**WRITTEN PROBLEM**
Below are records; please set down exactly the lines from the first through the one containing "tag(link('weeds', a.mesh('weeds', M['weed'])), kind='stuff')".

**DATA SECTION**
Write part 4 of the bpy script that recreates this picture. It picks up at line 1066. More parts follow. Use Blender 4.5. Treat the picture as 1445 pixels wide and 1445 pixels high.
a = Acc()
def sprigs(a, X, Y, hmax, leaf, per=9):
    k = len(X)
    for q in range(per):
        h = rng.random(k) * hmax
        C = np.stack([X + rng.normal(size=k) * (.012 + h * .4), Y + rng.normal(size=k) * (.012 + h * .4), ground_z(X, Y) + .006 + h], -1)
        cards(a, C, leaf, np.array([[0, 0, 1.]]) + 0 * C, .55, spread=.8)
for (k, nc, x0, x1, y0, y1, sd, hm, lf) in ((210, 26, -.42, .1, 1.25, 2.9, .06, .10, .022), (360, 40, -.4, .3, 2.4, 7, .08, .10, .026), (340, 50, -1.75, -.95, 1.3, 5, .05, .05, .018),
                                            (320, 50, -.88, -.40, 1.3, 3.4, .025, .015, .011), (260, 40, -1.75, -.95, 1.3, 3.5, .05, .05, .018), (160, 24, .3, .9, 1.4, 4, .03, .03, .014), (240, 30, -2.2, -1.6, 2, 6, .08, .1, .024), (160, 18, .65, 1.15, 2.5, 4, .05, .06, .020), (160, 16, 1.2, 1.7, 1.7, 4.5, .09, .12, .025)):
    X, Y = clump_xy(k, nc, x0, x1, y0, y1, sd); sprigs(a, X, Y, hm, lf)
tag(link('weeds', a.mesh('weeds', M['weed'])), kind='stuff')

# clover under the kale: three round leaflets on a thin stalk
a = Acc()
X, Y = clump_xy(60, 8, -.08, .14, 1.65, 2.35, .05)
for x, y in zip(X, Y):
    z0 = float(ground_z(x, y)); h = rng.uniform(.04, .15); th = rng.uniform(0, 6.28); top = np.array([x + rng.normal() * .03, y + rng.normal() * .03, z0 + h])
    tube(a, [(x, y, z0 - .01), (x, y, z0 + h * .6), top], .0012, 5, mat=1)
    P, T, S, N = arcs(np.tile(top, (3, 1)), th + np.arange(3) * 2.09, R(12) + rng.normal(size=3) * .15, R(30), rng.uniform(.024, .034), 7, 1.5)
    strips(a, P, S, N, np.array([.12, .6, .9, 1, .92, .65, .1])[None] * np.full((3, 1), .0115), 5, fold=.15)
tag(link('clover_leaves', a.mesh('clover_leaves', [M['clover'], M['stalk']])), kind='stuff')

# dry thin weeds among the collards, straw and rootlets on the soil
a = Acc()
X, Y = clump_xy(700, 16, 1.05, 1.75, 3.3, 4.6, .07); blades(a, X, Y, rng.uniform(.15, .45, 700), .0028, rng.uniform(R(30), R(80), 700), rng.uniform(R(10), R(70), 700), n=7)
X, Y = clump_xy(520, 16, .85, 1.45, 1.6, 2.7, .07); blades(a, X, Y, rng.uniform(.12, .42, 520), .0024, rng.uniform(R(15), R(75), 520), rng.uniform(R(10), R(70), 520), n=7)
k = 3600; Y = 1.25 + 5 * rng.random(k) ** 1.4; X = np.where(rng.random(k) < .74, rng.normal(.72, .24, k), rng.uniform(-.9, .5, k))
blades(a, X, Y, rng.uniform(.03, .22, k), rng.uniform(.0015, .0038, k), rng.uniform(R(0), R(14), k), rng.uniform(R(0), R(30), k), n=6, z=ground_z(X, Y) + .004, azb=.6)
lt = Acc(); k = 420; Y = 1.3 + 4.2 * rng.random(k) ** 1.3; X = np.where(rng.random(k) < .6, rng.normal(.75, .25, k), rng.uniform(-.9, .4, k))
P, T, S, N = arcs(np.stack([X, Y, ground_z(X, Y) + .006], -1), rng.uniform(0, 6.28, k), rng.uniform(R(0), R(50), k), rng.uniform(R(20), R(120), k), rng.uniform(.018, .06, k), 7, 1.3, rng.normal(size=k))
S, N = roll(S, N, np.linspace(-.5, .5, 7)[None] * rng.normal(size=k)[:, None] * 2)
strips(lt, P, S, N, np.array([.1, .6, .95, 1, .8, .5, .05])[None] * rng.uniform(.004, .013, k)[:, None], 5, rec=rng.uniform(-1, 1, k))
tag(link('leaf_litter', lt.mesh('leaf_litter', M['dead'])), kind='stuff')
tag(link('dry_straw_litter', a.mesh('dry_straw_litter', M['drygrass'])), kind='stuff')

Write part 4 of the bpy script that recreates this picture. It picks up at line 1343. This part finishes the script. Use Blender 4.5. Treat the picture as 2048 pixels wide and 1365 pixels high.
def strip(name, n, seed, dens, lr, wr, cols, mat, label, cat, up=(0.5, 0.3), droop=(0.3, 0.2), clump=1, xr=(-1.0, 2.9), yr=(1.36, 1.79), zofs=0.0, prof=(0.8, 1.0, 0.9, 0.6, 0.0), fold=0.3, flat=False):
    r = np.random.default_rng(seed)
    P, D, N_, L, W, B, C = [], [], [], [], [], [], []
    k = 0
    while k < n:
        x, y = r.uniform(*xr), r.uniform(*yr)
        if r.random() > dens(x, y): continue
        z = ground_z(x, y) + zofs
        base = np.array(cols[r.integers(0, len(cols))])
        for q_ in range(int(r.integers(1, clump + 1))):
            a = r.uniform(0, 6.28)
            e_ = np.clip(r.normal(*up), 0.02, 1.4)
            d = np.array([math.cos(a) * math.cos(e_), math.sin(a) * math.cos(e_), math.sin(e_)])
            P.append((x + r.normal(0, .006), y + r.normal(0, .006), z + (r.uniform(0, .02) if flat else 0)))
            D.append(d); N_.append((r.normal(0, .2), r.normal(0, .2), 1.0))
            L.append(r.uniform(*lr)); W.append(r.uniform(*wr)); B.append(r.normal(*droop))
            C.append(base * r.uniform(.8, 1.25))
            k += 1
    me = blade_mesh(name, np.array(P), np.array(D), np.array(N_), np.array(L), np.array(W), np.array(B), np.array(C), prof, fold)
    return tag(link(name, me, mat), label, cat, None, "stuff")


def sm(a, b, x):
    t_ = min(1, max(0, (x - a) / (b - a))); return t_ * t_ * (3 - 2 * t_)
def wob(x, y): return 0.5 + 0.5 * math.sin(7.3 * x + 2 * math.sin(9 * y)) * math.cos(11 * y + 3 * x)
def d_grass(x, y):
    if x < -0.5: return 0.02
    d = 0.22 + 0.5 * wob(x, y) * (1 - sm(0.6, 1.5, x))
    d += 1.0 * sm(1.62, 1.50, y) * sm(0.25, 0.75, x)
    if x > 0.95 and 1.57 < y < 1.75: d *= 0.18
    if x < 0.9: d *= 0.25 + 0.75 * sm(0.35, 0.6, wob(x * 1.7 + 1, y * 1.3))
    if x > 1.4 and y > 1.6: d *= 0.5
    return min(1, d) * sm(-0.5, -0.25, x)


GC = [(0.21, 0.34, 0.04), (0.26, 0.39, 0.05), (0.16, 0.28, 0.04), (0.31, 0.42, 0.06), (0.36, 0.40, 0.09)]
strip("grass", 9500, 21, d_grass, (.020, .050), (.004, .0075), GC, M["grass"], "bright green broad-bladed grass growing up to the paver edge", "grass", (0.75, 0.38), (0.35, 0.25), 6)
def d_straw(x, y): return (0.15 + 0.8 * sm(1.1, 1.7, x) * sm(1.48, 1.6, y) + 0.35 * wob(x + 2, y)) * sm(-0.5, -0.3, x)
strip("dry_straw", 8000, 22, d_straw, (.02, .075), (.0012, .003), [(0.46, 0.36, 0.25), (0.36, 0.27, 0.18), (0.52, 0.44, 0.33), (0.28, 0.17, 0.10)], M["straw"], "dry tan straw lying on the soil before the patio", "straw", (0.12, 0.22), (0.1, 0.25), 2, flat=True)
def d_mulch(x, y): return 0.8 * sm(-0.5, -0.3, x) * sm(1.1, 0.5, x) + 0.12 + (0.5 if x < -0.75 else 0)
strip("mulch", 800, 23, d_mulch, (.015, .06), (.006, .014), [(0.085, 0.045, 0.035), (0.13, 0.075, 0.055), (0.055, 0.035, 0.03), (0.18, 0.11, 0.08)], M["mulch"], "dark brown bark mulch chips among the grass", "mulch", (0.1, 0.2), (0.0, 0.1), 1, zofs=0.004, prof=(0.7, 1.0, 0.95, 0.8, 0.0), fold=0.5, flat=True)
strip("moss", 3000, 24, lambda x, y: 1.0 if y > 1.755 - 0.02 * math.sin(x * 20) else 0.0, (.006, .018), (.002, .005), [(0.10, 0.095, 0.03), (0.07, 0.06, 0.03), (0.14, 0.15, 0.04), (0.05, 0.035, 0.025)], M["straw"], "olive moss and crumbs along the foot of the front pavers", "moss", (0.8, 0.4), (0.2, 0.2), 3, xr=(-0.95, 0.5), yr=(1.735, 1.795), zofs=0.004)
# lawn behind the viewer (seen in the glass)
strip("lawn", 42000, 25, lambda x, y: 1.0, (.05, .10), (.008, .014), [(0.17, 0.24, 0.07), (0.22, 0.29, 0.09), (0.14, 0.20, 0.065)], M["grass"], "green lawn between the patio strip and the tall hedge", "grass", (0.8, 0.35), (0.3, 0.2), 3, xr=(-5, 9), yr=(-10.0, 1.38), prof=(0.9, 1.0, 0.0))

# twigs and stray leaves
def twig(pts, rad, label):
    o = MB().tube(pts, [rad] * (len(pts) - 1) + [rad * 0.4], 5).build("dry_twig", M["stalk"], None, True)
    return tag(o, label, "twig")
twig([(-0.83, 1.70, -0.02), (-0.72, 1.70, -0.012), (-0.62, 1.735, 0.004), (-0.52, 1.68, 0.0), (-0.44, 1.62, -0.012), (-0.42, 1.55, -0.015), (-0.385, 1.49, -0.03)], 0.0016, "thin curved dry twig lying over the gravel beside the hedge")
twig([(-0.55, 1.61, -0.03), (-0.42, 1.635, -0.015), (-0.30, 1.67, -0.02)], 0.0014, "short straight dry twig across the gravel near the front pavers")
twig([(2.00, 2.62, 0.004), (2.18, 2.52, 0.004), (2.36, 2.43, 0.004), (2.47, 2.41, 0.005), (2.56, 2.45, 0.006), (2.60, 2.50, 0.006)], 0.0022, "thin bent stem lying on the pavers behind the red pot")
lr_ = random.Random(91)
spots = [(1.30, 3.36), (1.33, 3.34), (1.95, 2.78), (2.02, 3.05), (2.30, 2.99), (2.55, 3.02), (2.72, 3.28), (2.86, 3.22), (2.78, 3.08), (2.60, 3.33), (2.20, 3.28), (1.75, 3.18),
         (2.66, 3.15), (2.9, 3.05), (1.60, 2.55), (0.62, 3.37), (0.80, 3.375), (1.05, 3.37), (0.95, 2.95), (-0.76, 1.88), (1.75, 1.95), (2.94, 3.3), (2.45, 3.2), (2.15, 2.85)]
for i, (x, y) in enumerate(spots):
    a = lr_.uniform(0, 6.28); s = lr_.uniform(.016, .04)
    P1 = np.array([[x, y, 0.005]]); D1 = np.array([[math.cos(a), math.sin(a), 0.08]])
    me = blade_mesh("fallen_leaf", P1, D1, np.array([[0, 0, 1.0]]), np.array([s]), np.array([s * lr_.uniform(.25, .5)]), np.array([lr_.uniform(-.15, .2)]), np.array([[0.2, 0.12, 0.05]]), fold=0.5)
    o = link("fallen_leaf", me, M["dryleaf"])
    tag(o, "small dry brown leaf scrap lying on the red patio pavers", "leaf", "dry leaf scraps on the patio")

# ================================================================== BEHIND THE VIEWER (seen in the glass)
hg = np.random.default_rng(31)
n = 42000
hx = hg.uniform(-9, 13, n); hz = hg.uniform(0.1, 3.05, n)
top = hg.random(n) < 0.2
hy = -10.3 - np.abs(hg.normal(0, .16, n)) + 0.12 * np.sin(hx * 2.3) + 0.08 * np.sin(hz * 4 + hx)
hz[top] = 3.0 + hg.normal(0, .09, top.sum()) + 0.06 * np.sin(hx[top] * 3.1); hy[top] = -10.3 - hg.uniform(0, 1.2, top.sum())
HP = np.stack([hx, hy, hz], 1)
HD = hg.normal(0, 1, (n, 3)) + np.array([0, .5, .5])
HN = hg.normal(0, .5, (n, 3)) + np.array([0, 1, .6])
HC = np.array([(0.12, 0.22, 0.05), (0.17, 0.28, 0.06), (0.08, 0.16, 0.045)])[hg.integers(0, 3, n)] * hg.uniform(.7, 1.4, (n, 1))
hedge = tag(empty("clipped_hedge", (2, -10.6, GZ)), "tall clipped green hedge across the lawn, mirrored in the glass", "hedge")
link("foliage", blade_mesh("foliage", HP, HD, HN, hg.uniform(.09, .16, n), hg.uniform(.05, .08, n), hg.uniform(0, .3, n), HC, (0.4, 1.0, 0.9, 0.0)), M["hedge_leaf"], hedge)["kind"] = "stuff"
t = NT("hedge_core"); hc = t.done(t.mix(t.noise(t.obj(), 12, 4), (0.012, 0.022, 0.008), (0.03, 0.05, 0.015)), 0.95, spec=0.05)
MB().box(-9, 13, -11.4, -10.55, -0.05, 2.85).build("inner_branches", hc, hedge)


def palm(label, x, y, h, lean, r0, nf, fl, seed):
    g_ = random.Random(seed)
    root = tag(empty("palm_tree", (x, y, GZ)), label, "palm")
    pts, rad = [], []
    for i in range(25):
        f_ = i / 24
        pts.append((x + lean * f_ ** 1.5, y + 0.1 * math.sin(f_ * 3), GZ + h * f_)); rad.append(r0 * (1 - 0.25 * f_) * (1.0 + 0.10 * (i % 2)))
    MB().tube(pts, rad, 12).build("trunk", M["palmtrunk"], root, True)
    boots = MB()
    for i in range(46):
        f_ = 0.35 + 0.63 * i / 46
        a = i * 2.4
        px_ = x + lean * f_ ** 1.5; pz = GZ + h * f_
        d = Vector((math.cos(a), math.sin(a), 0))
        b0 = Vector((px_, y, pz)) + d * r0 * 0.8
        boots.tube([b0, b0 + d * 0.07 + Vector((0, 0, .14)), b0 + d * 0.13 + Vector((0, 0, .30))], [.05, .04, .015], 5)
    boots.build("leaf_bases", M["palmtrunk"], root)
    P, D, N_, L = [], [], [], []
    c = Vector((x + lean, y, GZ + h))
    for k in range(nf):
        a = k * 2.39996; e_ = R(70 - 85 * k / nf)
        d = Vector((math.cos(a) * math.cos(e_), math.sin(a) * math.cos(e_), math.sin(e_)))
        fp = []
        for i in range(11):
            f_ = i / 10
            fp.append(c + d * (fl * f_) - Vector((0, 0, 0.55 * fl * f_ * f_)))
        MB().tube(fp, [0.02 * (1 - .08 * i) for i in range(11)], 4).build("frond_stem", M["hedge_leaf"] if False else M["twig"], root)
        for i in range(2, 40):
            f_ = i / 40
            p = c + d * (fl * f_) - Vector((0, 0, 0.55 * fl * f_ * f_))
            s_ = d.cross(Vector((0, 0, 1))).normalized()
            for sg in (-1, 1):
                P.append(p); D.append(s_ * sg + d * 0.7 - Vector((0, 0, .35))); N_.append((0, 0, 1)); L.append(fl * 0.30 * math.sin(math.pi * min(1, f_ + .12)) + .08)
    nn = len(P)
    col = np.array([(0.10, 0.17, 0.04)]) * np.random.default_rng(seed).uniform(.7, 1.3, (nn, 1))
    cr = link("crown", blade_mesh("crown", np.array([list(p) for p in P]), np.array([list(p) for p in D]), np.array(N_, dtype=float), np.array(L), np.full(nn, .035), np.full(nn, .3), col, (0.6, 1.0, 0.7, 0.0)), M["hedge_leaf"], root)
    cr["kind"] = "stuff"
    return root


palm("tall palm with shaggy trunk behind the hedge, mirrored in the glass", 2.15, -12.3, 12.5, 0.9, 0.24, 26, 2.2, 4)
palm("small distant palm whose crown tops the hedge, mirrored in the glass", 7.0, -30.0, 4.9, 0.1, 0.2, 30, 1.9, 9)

**SOLUTION FOR THIS PROBLEM**
Write part 4 of the bpy script that recreates this picture. It picks up at line 1066. More parts follow. Use Blender 4.5. Treat the picture as 1445 pixels wide and 1445 pixels high.
a = Acc()
def sprigs(a, X, Y, hmax, leaf, per=9):
    k = len(X)
    for q in range(per):
        h = rng.random(k) * hmax
        C = np.stack([X + rng.normal(size=k) * (.012 + h * .4), Y + rng.normal(size=k) * (.012 + h * .4), ground_z(X, Y) + .006 + h], -1)
        cards(a, C, leaf, np.array([[0, 0, 1.]]) + 0 * C, .55, spread=.8)
for (k, nc, x0, x1, y0, y1, sd, hm, lf) in ((210, 26, -.42, .1, 1.25, 2.9, .06, .10, .022), (360, 40, -.4, .3, 2.4, 7, .08, .10, .026), (340, 50, -1.75, -.95, 1.3, 5, .05, .05, .018),
                                            (320, 50, -.88, -.40, 1.3, 3.4, .025, .015, .011), (260, 40, -1.75, -.95, 1.3, 3.5, .05, .05, .018), (160, 24, .3, .9, 1.4, 4, .03, .03, .014), (240, 30, -2.2, -1.6, 2, 6, .08, .1, .024), (160, 18, .65, 1.15, 2.5, 4, .05, .06, .020), (160, 16, 1.2, 1.7, 1.7, 4.5, .09, .12, .025)):
    X, Y = clump_xy(k, nc, x0, x1, y0, y1, sd); sprigs(a, X, Y, hm, lf)
tag(link('weeds', a.mesh('weeds', M['weed'])), kind='stuff')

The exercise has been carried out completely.